L’arrêt du Parlement sur les jésuites, et le réquisitoire qui l’a provoqué, ne vous ont-ils pas réconcilié avec Me Omer[1] ?

Vous allez être bien unis :
Tous deux vous forcez des murailles,
Tous deux vous gagnez des batailles
Contre les mêmes ennemis.

La cour est embarrassée du parti qu’elle prendra. Pour moi, je voudrais qu’on fît à ces pauvres Pères le bien de les renvoyer chacun dans sa famille avec une pension honnête et un petit collet. Il y en a si peu de profès, que les économats ne seraient pas fort surchargés ; les particuliers seraient heureux, le corps n’existerait plus, et l’État serait tranquille.

Adieu, monsieur, je vous réitère toutes mes excuses, et vous prie d’être persuadé que personne n’est, avec un attachement plus vrai, votre très-humble, etc.

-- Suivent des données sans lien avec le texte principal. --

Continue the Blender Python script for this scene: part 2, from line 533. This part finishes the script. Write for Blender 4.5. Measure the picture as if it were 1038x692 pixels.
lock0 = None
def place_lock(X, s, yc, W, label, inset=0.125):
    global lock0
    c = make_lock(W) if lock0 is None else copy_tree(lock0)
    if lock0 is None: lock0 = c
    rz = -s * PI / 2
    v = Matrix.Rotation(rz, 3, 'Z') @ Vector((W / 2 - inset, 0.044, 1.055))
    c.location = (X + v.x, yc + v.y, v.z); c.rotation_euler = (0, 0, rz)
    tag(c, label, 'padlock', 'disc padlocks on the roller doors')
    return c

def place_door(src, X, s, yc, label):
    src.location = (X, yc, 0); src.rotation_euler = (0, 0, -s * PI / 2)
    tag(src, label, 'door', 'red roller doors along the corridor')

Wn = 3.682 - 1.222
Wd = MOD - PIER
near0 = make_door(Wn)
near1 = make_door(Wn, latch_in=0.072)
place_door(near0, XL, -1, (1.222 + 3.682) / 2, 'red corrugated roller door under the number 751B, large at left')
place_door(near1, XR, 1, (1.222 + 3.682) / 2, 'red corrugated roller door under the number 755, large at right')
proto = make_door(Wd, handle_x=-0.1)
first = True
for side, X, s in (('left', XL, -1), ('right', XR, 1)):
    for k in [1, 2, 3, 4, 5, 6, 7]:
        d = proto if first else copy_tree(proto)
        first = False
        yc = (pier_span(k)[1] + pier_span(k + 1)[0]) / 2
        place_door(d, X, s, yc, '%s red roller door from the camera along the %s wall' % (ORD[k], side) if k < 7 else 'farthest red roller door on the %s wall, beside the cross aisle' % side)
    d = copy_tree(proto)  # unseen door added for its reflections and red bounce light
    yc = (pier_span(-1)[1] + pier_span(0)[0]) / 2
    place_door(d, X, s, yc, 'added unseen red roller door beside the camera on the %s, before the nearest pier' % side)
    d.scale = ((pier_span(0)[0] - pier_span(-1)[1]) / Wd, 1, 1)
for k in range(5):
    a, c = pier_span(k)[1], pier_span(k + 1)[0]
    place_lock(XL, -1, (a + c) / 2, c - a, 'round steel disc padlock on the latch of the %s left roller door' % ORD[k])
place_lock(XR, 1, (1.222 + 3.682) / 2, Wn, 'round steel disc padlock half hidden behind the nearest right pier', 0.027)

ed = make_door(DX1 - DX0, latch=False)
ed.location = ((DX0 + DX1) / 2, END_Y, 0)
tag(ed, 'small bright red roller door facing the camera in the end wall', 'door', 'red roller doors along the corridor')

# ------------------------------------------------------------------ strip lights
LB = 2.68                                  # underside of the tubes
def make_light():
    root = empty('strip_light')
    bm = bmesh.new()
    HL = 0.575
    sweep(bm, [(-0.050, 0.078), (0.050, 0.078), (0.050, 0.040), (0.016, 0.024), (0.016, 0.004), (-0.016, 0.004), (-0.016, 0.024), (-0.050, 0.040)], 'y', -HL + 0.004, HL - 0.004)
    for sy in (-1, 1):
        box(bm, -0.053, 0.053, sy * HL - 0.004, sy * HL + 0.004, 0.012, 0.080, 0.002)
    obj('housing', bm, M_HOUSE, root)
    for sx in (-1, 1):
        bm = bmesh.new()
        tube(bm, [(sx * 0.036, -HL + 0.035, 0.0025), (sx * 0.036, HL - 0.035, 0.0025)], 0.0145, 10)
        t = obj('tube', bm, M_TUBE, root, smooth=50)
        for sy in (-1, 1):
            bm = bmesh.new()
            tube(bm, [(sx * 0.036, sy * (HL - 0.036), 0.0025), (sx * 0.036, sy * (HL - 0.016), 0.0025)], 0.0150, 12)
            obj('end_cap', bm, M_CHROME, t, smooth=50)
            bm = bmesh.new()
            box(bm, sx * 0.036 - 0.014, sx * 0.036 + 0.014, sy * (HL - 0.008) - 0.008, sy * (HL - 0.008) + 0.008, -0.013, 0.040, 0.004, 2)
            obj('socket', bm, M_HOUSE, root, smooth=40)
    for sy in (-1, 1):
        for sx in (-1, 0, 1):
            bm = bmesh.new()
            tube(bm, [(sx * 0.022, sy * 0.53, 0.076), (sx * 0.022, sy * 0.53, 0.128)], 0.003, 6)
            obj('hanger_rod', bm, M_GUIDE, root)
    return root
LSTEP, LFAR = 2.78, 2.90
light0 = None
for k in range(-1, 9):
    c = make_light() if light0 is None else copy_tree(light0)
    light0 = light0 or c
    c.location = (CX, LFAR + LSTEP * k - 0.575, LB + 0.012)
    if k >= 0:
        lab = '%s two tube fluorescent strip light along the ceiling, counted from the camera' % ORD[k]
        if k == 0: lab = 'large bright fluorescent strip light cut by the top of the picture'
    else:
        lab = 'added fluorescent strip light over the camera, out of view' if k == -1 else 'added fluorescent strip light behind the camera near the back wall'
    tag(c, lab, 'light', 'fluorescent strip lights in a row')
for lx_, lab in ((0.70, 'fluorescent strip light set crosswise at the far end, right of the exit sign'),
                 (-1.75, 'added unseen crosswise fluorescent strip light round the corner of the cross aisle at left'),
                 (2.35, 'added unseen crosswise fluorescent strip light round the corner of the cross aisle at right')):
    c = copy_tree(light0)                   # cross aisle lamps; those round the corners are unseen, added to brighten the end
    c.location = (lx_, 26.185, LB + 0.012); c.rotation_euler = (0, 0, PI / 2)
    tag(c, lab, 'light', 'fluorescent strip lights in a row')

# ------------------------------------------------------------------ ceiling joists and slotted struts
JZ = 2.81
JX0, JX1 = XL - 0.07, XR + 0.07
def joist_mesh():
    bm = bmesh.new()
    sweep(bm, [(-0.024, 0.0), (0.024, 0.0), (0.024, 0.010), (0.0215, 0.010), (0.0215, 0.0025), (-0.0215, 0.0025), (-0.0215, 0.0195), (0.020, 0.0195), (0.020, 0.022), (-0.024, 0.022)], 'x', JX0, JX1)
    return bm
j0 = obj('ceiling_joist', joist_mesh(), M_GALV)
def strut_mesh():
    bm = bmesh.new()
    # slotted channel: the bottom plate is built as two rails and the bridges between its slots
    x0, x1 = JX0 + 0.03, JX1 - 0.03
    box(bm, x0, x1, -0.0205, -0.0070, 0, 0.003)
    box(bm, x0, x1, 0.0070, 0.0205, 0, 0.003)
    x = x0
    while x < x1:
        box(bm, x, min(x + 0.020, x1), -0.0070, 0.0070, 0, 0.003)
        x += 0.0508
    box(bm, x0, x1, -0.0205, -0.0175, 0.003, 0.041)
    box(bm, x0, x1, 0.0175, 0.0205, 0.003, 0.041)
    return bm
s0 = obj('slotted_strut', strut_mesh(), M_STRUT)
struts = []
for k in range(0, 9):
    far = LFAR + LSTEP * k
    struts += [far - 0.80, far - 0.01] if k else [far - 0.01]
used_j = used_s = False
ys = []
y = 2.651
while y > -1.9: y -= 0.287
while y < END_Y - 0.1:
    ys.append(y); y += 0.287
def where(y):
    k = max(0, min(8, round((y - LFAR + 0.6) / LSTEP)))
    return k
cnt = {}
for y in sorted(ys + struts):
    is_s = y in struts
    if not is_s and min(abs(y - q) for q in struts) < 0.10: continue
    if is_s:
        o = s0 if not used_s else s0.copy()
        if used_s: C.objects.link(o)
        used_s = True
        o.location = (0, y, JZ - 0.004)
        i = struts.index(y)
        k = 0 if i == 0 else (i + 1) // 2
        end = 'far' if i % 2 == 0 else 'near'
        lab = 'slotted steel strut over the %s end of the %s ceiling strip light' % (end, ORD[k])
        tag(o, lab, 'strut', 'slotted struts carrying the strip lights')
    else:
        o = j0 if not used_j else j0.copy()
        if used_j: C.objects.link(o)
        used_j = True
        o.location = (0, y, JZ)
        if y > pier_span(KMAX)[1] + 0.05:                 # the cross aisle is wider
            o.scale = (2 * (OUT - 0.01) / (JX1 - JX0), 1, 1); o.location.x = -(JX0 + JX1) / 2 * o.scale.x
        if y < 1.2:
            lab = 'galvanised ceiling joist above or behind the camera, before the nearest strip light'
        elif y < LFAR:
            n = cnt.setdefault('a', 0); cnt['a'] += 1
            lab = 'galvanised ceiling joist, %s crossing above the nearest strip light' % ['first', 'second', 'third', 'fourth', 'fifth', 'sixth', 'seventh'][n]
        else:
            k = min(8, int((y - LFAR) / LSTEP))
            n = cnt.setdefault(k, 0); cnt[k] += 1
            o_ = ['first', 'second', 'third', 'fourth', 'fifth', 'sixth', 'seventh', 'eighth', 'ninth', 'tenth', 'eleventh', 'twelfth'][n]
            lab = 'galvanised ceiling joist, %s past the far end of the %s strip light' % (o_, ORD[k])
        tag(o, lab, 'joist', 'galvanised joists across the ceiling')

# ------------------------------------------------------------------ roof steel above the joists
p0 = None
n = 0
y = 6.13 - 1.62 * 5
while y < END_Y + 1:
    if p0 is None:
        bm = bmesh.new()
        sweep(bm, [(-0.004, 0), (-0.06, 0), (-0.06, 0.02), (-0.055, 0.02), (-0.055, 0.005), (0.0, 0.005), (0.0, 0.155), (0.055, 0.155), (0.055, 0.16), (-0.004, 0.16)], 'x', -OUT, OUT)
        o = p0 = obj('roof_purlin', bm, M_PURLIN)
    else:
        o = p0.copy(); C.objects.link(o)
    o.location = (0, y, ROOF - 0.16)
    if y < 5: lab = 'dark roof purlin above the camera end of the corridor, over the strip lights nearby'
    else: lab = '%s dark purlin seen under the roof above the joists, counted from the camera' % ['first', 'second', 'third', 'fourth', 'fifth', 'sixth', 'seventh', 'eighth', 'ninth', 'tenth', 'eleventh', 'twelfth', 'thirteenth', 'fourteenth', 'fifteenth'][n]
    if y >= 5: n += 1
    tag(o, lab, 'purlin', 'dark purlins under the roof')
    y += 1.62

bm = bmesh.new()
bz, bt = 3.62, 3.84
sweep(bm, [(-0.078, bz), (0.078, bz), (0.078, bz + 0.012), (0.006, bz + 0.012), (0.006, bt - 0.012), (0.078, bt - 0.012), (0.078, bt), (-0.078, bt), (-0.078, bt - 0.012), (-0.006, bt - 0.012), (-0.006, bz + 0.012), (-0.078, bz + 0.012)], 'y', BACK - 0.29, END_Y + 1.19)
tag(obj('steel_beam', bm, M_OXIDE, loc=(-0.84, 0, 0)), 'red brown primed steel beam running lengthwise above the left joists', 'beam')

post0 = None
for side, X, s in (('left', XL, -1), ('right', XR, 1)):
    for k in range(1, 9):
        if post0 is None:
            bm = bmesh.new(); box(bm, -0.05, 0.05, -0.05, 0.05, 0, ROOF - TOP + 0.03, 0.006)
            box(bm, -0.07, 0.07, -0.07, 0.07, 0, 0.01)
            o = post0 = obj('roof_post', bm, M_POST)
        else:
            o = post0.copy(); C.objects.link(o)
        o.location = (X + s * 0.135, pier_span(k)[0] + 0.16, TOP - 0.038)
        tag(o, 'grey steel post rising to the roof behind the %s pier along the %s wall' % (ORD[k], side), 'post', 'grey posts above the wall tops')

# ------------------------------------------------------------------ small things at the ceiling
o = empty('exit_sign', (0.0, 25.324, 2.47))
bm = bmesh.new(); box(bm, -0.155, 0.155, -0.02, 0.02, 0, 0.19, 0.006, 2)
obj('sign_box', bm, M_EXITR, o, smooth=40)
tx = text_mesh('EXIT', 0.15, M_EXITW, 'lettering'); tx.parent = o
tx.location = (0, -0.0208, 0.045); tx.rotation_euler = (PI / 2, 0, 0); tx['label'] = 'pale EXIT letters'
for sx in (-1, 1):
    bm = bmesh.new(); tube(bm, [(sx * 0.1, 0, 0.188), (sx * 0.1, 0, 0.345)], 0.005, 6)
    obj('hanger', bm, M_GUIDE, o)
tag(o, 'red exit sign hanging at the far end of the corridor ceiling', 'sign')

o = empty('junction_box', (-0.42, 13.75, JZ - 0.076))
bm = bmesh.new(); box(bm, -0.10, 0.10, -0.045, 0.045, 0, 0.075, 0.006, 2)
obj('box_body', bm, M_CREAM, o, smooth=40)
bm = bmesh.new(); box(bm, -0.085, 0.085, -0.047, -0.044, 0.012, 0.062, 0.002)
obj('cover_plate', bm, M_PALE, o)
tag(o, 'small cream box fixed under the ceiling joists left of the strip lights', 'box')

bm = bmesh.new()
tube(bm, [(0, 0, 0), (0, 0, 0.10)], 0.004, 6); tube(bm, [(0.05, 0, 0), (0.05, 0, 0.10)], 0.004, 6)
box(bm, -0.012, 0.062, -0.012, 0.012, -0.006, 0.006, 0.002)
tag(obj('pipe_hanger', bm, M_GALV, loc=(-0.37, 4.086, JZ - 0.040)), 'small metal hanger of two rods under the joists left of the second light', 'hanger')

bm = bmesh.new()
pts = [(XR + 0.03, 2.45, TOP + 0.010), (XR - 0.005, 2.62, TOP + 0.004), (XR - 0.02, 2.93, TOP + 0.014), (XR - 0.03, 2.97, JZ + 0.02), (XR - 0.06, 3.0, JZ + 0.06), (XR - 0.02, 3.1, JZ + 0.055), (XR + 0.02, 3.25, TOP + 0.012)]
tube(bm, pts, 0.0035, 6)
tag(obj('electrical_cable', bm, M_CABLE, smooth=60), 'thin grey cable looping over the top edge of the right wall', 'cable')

Lettre IV. — À M. de C…, sur le livre de l’Esprit. (Limoges, ce…[2].)

Comme je ne crois pas, monsieur, que vous fassiez jamais un livre de philosophie sans logique, de littérature sans goût, et de morale sans honnêteté, je ne vois pas que la sévérité de mon jugement sur le livre de l’Esprit puisse vous effrayer[3]

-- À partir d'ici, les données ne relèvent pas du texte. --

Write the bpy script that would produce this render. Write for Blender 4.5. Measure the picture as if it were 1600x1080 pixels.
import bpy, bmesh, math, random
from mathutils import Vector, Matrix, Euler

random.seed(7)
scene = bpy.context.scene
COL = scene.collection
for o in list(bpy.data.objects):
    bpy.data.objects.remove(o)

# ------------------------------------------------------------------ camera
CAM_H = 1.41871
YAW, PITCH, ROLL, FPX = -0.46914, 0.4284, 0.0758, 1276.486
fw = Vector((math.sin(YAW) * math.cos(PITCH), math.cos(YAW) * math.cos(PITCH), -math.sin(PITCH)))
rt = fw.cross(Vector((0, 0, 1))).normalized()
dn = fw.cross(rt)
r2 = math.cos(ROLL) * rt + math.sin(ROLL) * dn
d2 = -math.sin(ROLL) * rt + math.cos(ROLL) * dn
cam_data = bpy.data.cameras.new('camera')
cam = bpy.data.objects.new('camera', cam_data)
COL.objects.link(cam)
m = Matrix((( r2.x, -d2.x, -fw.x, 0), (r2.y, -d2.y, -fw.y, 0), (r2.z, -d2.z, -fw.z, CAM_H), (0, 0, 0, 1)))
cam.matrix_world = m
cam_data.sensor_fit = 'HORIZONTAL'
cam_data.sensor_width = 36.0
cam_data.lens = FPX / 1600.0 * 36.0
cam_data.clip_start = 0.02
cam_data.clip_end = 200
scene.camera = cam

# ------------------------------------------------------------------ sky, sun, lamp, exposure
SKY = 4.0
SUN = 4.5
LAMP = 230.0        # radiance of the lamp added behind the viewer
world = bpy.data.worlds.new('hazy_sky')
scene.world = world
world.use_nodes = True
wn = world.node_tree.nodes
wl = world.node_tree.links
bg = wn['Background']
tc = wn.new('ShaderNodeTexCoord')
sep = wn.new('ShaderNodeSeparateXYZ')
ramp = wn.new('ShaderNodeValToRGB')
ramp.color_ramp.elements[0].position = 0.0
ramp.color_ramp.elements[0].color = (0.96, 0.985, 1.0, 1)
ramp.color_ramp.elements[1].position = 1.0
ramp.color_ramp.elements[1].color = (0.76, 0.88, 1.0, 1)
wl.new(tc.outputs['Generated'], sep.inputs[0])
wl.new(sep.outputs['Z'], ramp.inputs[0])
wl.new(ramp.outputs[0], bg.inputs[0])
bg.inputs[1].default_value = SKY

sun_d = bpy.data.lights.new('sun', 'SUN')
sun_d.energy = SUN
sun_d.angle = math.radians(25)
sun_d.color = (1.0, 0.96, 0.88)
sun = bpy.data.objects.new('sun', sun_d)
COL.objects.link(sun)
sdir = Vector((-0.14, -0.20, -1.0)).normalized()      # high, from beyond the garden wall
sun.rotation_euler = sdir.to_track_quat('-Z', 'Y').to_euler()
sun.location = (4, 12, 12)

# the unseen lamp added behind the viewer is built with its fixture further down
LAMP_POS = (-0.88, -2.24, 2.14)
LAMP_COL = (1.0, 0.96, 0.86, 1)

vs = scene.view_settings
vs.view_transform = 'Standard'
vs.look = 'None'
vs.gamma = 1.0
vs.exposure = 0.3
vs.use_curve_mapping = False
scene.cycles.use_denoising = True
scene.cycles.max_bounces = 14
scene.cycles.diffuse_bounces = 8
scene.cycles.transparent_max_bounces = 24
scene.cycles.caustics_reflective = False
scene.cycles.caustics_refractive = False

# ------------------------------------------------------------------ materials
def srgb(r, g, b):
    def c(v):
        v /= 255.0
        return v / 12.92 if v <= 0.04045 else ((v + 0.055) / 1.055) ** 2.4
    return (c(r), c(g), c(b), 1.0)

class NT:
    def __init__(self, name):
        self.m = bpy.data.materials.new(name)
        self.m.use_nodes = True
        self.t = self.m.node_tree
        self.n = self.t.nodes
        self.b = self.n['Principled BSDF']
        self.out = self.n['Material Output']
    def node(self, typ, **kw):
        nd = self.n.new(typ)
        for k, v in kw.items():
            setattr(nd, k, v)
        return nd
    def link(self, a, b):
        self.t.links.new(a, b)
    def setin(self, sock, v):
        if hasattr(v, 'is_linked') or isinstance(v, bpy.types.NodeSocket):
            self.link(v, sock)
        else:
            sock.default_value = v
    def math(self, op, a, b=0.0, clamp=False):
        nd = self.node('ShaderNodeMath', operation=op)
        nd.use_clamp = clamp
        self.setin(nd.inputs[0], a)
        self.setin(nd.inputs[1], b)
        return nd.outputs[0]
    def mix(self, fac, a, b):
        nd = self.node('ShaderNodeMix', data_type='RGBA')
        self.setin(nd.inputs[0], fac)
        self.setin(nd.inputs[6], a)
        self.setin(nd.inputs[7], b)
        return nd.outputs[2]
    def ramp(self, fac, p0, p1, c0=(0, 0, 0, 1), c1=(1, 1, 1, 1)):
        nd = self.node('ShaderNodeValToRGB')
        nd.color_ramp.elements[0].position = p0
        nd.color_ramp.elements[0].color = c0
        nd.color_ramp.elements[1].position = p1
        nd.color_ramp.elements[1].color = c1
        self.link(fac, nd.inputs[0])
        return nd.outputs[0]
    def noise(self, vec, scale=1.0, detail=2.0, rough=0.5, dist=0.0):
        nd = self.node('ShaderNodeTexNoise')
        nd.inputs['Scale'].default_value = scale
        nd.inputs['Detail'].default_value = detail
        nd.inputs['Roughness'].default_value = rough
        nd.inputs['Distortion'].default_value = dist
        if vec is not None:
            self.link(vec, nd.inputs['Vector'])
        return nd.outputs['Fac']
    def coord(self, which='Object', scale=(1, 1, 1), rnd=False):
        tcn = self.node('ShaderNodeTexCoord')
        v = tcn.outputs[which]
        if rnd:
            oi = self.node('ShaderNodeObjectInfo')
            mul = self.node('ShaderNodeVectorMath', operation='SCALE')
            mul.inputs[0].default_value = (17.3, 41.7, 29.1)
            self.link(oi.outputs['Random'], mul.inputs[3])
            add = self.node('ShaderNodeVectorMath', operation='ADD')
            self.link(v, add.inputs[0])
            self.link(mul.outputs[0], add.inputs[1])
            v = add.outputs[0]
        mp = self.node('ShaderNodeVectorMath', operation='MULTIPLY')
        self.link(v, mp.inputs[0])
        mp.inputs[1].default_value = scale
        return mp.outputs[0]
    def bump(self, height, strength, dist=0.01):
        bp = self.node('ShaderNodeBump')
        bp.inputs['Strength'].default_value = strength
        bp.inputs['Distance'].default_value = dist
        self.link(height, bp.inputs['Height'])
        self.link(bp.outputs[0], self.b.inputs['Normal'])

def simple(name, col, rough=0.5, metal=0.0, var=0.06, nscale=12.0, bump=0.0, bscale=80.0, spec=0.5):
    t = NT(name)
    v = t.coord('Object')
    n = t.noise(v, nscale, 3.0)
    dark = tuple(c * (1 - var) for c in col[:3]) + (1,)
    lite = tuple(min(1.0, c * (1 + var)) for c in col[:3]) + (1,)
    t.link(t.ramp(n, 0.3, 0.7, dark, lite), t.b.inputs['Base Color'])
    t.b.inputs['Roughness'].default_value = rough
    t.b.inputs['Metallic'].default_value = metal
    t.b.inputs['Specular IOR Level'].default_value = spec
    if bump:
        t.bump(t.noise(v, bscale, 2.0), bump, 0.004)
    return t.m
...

Il fait consister tout l’art des législateurs à exalter les passions, à présenter partout le tableau de la volupté comme le prix de la vertu, des talents, et surtout de la bravoure ; car on dirait qu’il ne voit de beau que les conquêtes[4].

Je conviens avec vous que ce livre est le portrait de l’auteur. Mais ôtez ce

  1. L’abolition désordre des jésuites eut lieu en 1762, et leur expulsion du royaume en 1764.
  2. Dupont de Nemours n’a pas donné la date de cette lettre, mais il est vraisemblable qu’elle n’est pas de beaucoup postérieure à l’année 1759, époque de la publication du livre de l’Esprit. Il ne l’est pas moins qu’elle ne soit adressée à Condorcet. On verra sans étonnement que Turgot y professe, sur l’ouvrage d’Helvétius, une opinion tout à fait conforme à celle des hommes les plus éclairés de notre siècle. — Voyez plus loin la lettre à l’abbé Morellet, sur l’Histoire des deux Indes, de Raynal. (E. D.)
  3. Il y a ici une lacune. [Note de Dupont de Nemours.)
  4. Il y a ici une seconde lacune. (Note de Dupont de Nemours.)